The effect of the NYTW’s decision has been bad all-around:

  • The play is currently not scheduled for production in New York City and it is a play people in the U.S. need to see
  • A progressive theater is (justifiably) under attack from many in the theater community exactly at a time when the unorthodox resistance art they have produced in the past is needed more than ever.

This is a terrible dynamic that must be reversed. There are undoubtedly significant pressures on NYTW as there are on anyone in the arts who seeks to speak the truth and go against the tide in these dire times. But there are gigantic stakes for the people embodied in this episode, which is why no one can or should accept apologies about procedural misunderstandings. What is needed is a clear repudiation by the theater of their political stance to “contextualize” the play—which means, let’s be honest, surrounding Rachel’s heroic voice in support of the just struggle of the Palestinians with excuses and a rationale for what Israel is doing.

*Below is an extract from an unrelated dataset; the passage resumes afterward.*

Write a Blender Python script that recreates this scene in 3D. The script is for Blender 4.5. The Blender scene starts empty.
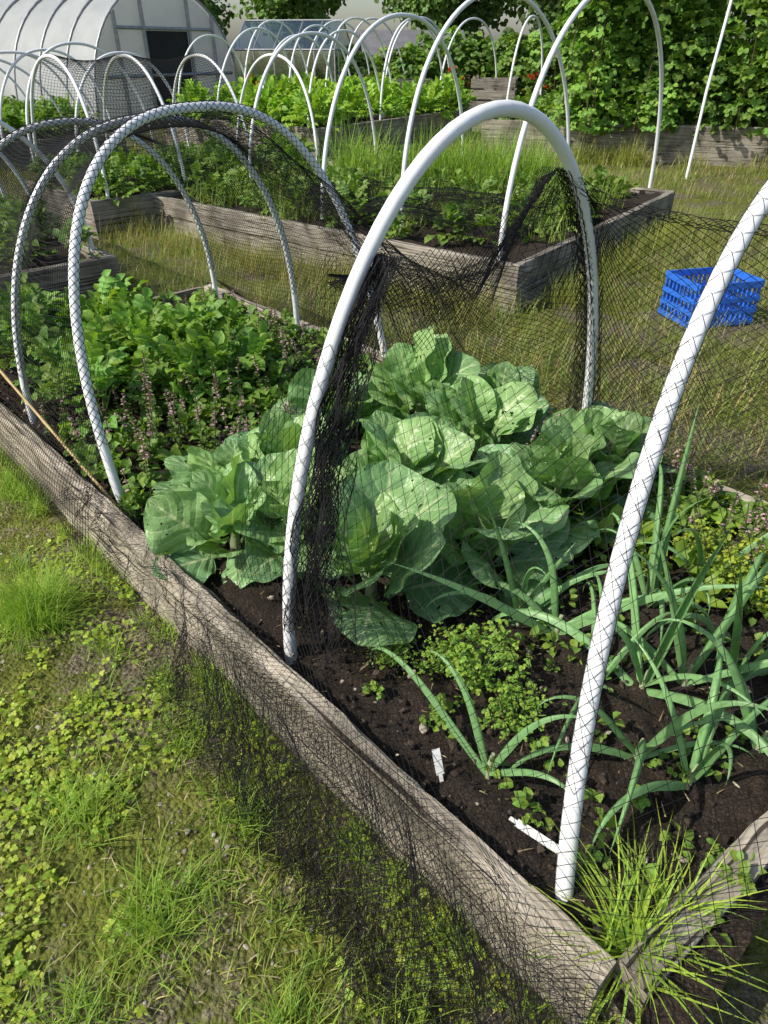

It would also help if others put the interests of the people of world ahead of more petty concerns. Wouldn’t it be the best thing for everyone if those involved struggled with NYTW to do the right thing, for the right reasons, and the play got mounted very quickly in New York City on their stage—or, failing that, at a theater that does not allow it to be marginalized?

Here’s another lesson we should take to heart: Once you start accommodating the forces of reaction, you will find yourself feeding a monster that cannot be satisfied. In these times, as every sphere of American life and politics is being remade in a fascist direction, it is simply a fact that “that which you will not resist, you will learn—or be forced—to accept.” (from the World Can’t Wait call)

People can also learn to resist, and courageous individuals can affect history. Everyone will be put to the test, under circumstances rarely of one’s own choosing, and sometimes people will be called upon to act heroically when they are not fully prepared. That’s maybe the most important thing to learn from Rachel’s life. She traveled halfway around the world to bear witness to what her government was doing, and ultimately gave her life to stop these crimes against humanity. But she didn’t start out brave and knowing what to do.

After her death, Rachel’s mother recounted, "I remember distinctly her voice when she first called from Gaza. I believe she was in the house that she died in front of. Her voice was trembling, and she was saying, ‘Can you hear that? Can you hear that?’ It was the shelling that was coming from the border. And then I remember talking to her for the last time, about five days before she was killed. Her confidence had grown along with her conviction that she was doing absolutely the right thing. I think about the courage that she drew from just being among the Palestinian people who are living with that situation."

On the third anniversary of Rachel’s death, March 16, there were readings commemorating Rachel Corrie in cities all over the world, including Basra, London, Brussels, Jenin, Jerusalem, New York, San Francisco, Abuja, Paris, Kabul, and Cairo. March 16 was inspired by readings of the play Lysistrata in over a thousand cities in March 2003, an effort described as “an act of theatrical dissent against the impending war.”

A public reading, “RACHEL’S WORDS,” will take place at Riverside Church in New York City on March 22.